Fourth, don’t punish yourself. Treat yourself. Kids don’t shoulder on through the misery. They indulge their way into spring. Begin winter with an orgy of holiday indulgence: cookies, chocolates, panettone, parties and fun. Book a vacation somewhere and look forward to it. Dine out. Order in. Go spend an afternoon at the movies, or a spa. Eat all the cheese. Have the things you can only really get away with in winter: fondue, peppermint hot chocolate, pyjamas with woodland creatures. Winter is a time for self-care. Kids go outside on the promise of hot chocolate. You should too. Put that new gym membership to good use.

Finally, enjoy winter while you can, because the season is painfully short. We get three months of it, if we’re lucky. Winters are warmer now, and climate change, sadly, isn’t going anywhere. School closing snowstorms are painfully rare.

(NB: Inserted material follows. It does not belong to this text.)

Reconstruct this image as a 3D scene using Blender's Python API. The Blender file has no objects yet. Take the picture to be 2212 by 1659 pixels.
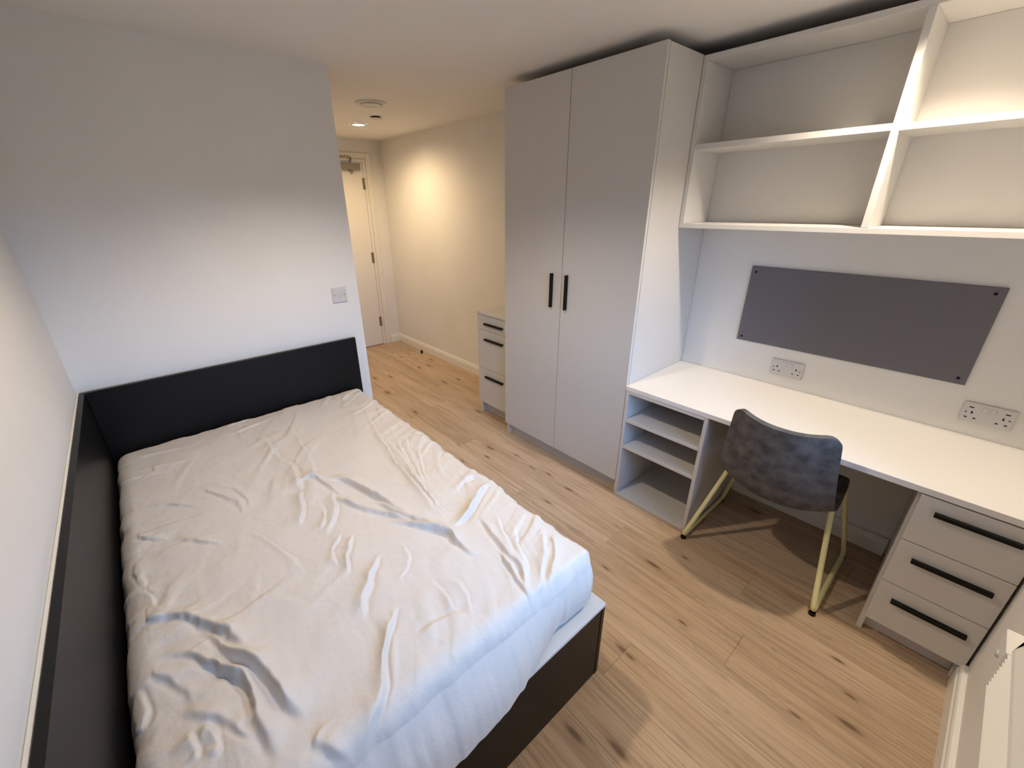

Skating on a frozen lake is a fading luxury for most of us. Spring is always here sooner than you think, and the snow outside the car window will disappear faster than your childhood.

Two weeks after that brief dusting it finally snowed for real. We drove past those fields in a full on blizzard at night, and the next morning Ezra was putting on his snowsuit after breakfast, swan diving off snowbanks before his sister woke up. We all got out and played for hours. I dug a trench fort, went snowshoeing with a friend and took the kids sledding till my clothes were soaked and my body was spent. That night, sitting on the couch by the fire, Ezra curled up under a blanket, suddenly quiet.

“What’s wrong?” I asked.

“Nothing,” he said, tears pooling in his eyes. “I just miss winter, and it hasn’t even started.”